With threats from both sides to take to streets, the leaders sat for the round table talks at parliament house in downtown Beirut amid tight security, a day after a bomb blew up near a police barracks in the Lebanese capital.

The talks were attended by all Lebanese leaders, except Hezbollah chief Hassan Nasrallah who sent representatives for security reasons.

The talks follow a warning from French Defence Minister Michele Alliot-Marie on Saturday of the risks of renewed violence on the Lebanon-Israel border after the Jewish state’s devastating summer offensive in Lebanon and its war with Hezbollah.

Hezbollah chief Hassan Nasrallah has threatened to resort to street protests if the talks fail to help produce a government of national unity within a week from Monday.

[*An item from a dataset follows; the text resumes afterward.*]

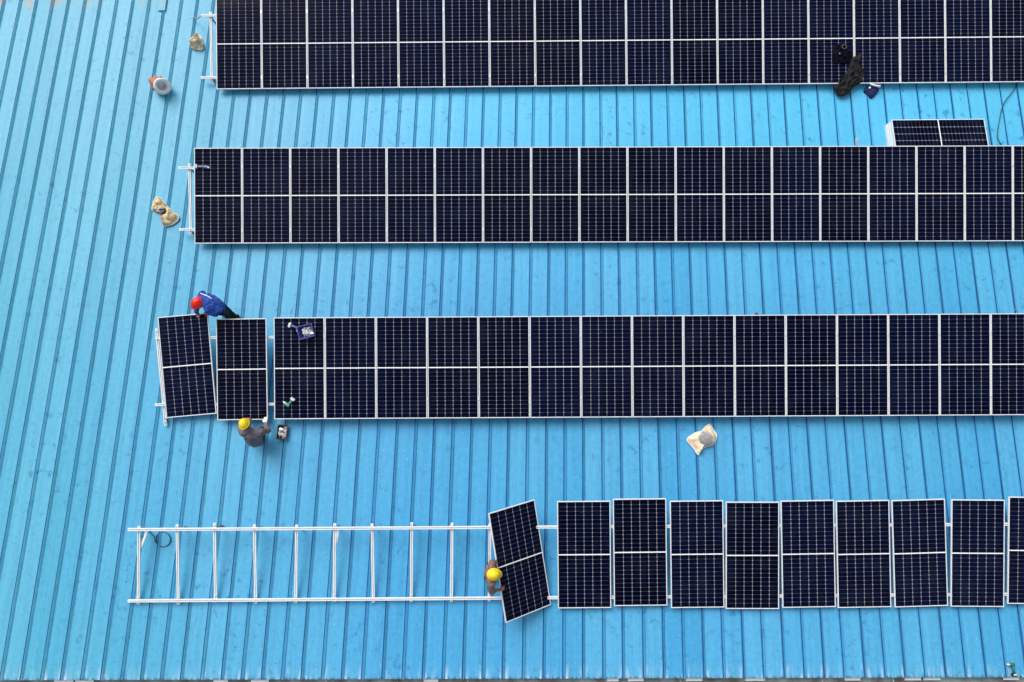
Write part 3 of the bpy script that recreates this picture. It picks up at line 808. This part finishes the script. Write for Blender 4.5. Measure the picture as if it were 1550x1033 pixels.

In response, anti-Syrian Christian leader Samir Geagea warned that his camp was ready to stage counter-demonstrations.

The Shiite group Hezbollah has been seeking to cash in on its “divine victory” — for its guerrillas’ fierce resistance to the month-long Israeli offensive — by pressing for a government of national unity.

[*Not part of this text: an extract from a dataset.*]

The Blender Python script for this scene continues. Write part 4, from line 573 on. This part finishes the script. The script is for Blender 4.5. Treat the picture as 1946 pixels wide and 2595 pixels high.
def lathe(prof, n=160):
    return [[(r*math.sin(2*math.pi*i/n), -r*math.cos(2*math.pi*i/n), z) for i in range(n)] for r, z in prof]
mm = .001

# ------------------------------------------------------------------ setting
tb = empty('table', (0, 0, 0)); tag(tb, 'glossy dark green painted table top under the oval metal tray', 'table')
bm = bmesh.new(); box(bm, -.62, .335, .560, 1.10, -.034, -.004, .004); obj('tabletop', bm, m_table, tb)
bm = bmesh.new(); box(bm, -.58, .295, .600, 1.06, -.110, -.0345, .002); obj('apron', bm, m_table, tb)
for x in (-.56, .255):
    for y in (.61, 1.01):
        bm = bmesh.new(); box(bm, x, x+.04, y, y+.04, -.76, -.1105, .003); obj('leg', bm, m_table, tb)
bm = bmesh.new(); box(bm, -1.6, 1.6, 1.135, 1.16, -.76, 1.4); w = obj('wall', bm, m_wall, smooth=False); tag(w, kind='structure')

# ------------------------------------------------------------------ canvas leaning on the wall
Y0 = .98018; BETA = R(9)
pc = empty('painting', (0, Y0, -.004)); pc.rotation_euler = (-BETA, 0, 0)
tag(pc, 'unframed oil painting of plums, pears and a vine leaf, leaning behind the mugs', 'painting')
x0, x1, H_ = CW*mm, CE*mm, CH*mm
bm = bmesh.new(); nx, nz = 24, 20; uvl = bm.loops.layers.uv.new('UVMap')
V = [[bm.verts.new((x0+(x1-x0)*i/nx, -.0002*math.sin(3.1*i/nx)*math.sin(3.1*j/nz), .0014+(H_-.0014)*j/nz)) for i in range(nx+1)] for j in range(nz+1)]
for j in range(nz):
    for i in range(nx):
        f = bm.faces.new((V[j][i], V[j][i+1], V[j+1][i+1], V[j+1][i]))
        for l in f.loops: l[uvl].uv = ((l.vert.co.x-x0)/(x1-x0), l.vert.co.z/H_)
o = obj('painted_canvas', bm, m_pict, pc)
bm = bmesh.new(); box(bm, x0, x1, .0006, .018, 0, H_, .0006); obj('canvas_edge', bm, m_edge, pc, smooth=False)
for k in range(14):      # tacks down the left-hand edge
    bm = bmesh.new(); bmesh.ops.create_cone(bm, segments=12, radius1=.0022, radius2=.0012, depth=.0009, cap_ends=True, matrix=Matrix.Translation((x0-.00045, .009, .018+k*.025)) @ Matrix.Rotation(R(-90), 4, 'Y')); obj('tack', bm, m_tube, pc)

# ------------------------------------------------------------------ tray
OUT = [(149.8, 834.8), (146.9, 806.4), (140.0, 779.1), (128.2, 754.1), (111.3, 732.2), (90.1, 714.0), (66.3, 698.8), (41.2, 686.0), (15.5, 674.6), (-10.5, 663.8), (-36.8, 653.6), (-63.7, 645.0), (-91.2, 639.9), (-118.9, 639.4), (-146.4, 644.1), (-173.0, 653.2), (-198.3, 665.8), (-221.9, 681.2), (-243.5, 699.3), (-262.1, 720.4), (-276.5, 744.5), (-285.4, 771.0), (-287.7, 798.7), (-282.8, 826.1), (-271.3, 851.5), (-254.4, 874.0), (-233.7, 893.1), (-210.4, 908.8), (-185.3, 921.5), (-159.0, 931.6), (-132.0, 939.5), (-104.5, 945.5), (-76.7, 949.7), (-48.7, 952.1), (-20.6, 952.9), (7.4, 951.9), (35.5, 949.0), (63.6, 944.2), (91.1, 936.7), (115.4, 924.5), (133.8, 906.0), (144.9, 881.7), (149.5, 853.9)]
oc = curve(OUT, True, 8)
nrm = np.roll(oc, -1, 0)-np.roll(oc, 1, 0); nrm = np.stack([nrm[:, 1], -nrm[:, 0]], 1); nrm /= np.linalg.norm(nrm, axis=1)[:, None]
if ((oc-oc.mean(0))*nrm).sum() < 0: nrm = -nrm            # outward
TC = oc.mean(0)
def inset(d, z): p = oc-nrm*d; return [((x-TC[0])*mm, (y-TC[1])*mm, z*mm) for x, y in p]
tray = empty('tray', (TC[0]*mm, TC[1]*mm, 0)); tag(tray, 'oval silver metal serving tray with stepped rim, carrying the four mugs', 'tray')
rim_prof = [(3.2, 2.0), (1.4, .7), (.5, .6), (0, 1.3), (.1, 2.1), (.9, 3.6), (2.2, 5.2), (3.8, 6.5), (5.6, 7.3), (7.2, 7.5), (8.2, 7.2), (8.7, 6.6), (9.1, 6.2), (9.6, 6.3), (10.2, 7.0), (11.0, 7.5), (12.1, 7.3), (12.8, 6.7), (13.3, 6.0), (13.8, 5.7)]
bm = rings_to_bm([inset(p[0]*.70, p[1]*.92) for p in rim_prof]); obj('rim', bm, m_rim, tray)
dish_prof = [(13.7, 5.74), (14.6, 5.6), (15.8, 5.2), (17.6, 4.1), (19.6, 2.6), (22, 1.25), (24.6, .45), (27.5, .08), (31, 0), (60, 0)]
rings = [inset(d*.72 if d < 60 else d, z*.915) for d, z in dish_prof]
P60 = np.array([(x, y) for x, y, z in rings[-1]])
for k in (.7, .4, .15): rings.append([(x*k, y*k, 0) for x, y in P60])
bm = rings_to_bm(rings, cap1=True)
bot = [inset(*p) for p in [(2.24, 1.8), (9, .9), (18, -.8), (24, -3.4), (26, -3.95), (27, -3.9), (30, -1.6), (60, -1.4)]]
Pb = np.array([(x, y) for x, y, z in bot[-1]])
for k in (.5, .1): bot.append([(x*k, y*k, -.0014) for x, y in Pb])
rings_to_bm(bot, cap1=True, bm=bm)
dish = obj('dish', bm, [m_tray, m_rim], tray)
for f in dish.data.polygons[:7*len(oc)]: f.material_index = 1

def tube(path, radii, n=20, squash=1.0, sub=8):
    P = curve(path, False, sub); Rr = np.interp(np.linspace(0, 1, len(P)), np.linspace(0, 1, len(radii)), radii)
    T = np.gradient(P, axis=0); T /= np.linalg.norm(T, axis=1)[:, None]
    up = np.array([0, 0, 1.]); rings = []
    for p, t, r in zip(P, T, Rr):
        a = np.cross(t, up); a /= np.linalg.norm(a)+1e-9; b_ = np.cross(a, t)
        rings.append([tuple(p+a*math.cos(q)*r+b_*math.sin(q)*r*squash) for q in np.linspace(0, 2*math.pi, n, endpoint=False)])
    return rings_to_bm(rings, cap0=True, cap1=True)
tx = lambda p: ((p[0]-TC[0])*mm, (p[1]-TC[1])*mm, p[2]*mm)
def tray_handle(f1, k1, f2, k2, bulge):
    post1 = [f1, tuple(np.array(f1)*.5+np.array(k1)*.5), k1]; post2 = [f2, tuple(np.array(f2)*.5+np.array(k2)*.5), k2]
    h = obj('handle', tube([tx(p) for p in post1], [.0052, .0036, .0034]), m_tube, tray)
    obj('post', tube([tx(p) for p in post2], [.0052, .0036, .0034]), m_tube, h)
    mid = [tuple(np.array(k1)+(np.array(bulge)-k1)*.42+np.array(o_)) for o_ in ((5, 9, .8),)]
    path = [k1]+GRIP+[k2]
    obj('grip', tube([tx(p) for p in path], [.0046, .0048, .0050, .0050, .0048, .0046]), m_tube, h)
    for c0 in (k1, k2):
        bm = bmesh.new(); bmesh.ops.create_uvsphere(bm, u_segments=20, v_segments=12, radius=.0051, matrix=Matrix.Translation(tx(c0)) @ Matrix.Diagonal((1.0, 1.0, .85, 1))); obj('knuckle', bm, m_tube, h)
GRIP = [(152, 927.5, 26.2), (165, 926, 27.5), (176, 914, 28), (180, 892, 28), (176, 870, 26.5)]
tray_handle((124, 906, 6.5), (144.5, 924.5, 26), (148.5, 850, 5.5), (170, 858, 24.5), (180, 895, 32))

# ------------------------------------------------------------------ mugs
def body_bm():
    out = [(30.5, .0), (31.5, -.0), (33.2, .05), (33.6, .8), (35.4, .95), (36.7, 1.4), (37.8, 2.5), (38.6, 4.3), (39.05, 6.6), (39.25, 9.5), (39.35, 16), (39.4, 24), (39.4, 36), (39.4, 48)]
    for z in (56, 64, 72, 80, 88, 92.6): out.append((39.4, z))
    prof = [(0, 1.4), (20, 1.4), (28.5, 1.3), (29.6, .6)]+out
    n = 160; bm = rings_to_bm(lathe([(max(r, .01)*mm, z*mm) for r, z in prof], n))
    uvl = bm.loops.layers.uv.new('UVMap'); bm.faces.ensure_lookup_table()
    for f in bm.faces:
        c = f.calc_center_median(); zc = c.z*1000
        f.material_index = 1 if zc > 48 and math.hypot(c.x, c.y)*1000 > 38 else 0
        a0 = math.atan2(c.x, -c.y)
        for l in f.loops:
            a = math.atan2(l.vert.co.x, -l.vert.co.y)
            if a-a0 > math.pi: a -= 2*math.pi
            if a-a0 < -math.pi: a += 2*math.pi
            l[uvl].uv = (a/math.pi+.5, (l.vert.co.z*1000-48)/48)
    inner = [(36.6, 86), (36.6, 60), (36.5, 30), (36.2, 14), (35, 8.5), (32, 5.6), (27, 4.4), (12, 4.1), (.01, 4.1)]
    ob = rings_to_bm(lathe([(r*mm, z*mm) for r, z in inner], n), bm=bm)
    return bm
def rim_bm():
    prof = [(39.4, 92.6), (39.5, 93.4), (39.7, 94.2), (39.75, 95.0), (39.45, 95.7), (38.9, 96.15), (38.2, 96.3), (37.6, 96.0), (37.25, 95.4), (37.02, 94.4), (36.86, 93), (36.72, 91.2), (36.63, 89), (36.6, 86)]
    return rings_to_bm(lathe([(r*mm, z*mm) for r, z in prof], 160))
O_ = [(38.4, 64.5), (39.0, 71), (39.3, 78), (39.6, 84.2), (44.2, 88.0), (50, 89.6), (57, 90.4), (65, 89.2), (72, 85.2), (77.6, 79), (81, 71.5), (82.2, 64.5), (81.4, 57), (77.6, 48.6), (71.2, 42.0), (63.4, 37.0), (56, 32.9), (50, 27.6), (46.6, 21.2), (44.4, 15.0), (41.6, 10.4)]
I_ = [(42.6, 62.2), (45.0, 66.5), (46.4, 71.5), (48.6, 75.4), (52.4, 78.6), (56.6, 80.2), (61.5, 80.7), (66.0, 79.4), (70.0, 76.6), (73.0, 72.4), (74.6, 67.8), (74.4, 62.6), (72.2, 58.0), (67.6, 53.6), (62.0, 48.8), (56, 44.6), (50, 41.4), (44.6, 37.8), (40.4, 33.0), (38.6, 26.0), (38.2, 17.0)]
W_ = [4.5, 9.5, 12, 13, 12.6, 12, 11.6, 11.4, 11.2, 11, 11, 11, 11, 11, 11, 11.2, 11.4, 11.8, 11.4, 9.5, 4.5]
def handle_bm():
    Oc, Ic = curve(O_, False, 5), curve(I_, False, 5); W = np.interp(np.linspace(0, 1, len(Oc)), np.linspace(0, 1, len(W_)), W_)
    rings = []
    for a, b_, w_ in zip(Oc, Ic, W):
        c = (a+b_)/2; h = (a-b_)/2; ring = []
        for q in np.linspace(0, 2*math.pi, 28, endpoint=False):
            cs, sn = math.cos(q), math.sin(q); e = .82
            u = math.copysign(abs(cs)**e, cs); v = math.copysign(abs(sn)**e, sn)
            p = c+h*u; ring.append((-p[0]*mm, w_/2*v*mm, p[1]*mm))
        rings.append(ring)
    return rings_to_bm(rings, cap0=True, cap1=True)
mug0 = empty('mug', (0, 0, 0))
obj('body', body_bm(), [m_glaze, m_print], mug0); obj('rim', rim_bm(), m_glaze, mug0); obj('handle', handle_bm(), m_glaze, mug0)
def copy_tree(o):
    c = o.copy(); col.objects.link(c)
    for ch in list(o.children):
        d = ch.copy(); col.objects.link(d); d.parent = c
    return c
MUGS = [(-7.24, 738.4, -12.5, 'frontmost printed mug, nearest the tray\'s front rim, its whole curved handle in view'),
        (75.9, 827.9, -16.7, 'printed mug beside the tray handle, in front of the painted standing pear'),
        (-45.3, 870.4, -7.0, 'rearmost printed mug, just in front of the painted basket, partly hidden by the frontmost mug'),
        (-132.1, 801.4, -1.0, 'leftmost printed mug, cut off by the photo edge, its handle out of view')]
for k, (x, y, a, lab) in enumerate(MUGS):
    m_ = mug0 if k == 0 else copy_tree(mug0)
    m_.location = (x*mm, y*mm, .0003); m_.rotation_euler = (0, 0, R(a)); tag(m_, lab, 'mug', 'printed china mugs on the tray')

Hezbollah, which has two representatives in the 24-member government, is attempting to win greater national political power by inviting more of its allies into the cabinet to secure a “blocking minority.”

The anti-Syrian parliamentary majority has rejected the demand for a unity government before achieving a pledge for the ouster of Damascus protege President Emile Lahoud.

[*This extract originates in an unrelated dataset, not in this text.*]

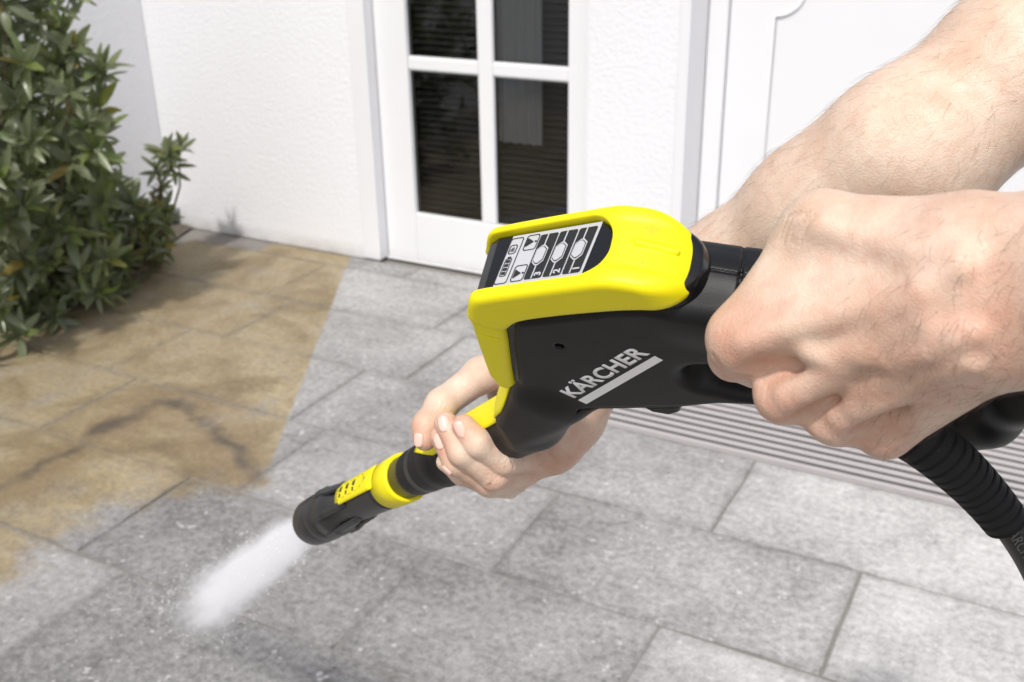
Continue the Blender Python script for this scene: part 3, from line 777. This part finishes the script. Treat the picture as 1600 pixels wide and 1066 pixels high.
for k in range(3):                          # radio waves
    r = .014+.017*k
    a_ = [math.radians(100+q*15) for q in range(6)]
    sheet('icon_mark', [(.090+r*math.cos(a), .67+1.6*r*math.sin(a)) for a in a_]+[(.090+(r+.006)*math.cos(a), .67+1.6*(r+.006)*math.sin(a)) for a in a_[::-1]], INK, screen, H2)
# engraved + and - on the cover slope
def top_of(x, w):
    a_, b_ = .03, .075
    for _ in range(26):
        m_ = (a_+b_)/2
        if f_cover(np.array([[x, m_, w]], np.float32))[0] > 0: b_ = m_
        else: a_ = m_
    return Vector((x, b_, 0))
sl0, sl1 = top_of(.060, -.018), top_of(.074, -.018); sd = (sl1-sl0).normalized(); sn = Vector((-sd.y, sd.x, 0))
YEL2 = mat_plain('yellow_mark', (.60, .50, .003), .5)
def on_slope(u, w, h=.0003): return sl0+sd*u+sn*h+Vector((0, 0, w))
def slope_quad(name, us, ws, dl=0):
    V = [on_slope(us[0], ws[0]), on_slope(us[1], ws[0]), on_slope(us[1]-dl, ws[1]), on_slope(us[0]-dl, ws[1])]
    V += [v+sn*.0002 for v in V]
    return V
def marks(name, quads):
    V, F = [], []
    for q in quads:
        b = len(V); V += q; F += [(b+4, b+5, b+6, b+7), (b, b+1, b+5, b+4), (b+1, b+2, b+6, b+5), (b+2, b+3, b+7, b+6), (b+3, b, b+4, b+7)]
    bm = bmesh.new(); vs = [bm.verts.new(v) for v in V]
    for f in F: bm.faces.new([vs[i] for i in f])
    return bm_obj(name, bm, YEL2, cover)
marks('plus_mark', [slope_quad('', (.0082, .0112), (-.0325, -.0405)), slope_quad('', (.0055, .0081), (-.0352, -.0378)), slope_quad('', (.0113, .0139), (-.0352, -.0378))])
marks('minus_mark', [slope_quad('', (.0075, .0093), (-.0105, -.0180))])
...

Lahoud’s term was extended for three years in a Syrian-inspired controversial constitutional amendment in September 2004.

The presidential election in the fall of 2007 and the creation of a special tribunal for the trial of suspects in the 2005 murder of anti-Syrian former premier Rafiq Hariri are at the heart of Lebanon’s domestic disputes.

Syrian officials and their Lebanese allies have stood accused of Hariri’s assassination in a Beirut bombing which forced Damascus to end nearly three decades of military domination of Lebanon in April 2005.